The institute's Innovations in American Government Awards honor the novelty, effectiveness and significance of government-administered or -authorized programs. Judges look for whether programs can be replicated in other areas of the country.
New Leaders, already operating in other U.S. cities, helps prepare certified teachers with at least two years of experience in the classroom to take leadership roles at Chicago schools. From 2001 through 2007, 92 percent of teachers who completed the program became principals or assistant principals, according to officials.
The program, started in 2000, boasts significant gains in academic performance at schools with principals who participated in New Leaders.
Schools with those principals have achieved average gains of 6.6 percentage points in mathematics and 5 percentage points in English each year, according to the program.
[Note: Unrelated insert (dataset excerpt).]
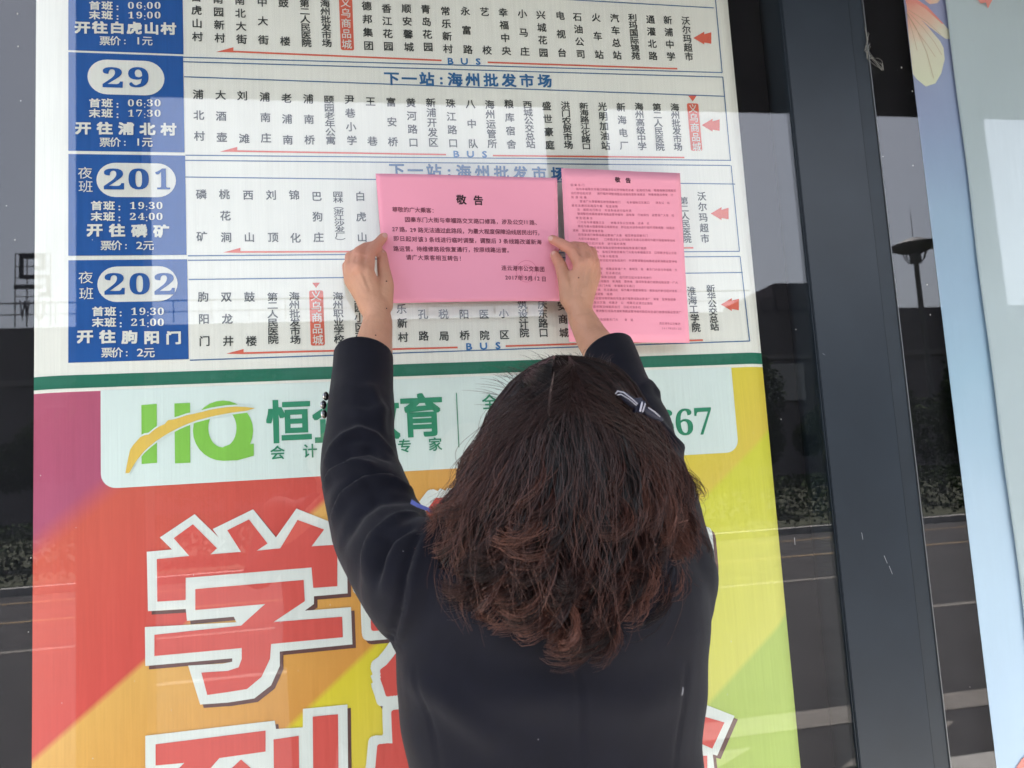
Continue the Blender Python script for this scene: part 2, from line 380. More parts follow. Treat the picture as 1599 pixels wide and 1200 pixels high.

Also, five schools with New Leader principals who kept graduation data show that they graduated students at higher rates than the district average.
Allison Wagner, managing director of New Leaders in Chicago, says the program begins with a rigorous selection process. First, candidates must demonstrate that they meet basic criteria with essays and other application materials. Then, the interviews begin.
By the third round of screening, applicants who make it that far go through simulated nine-hour days as principals.
"They meet an angry parent, an apathetic teacher, a frustrated student," Wagner says. "You only have 14 months to get these teachers ready for the principalship. There are just certain attributes and skills that they have to come in with."
Successful applicants spend the first five weeks of their training focused on theoretical leadership coaching.
"Honestly, it's a principal boot camp," Wagner says. "We take them away from their families from the end of June through July."
The rest of the program is spent at a Chicago school, training under a mentoring principal and a leadership coach from the program.
In Chicago, less than five percent of the 332 teachers who applied last year earned a spot.
It's a high bar, but lower than that of Harvard's Ash Institute. Of about 600 original program applicants, only one of 16 finalists will earn the Innovation award, worth $100,000 in past years.
Other Chicago programs, including the 311 directory, crime-reporting technology and an adoption partnership, have won during the award program's 22 years.
This year's finalists will present before a national selection committee on May 27, at Harvard's John F. Kennedy School of Government.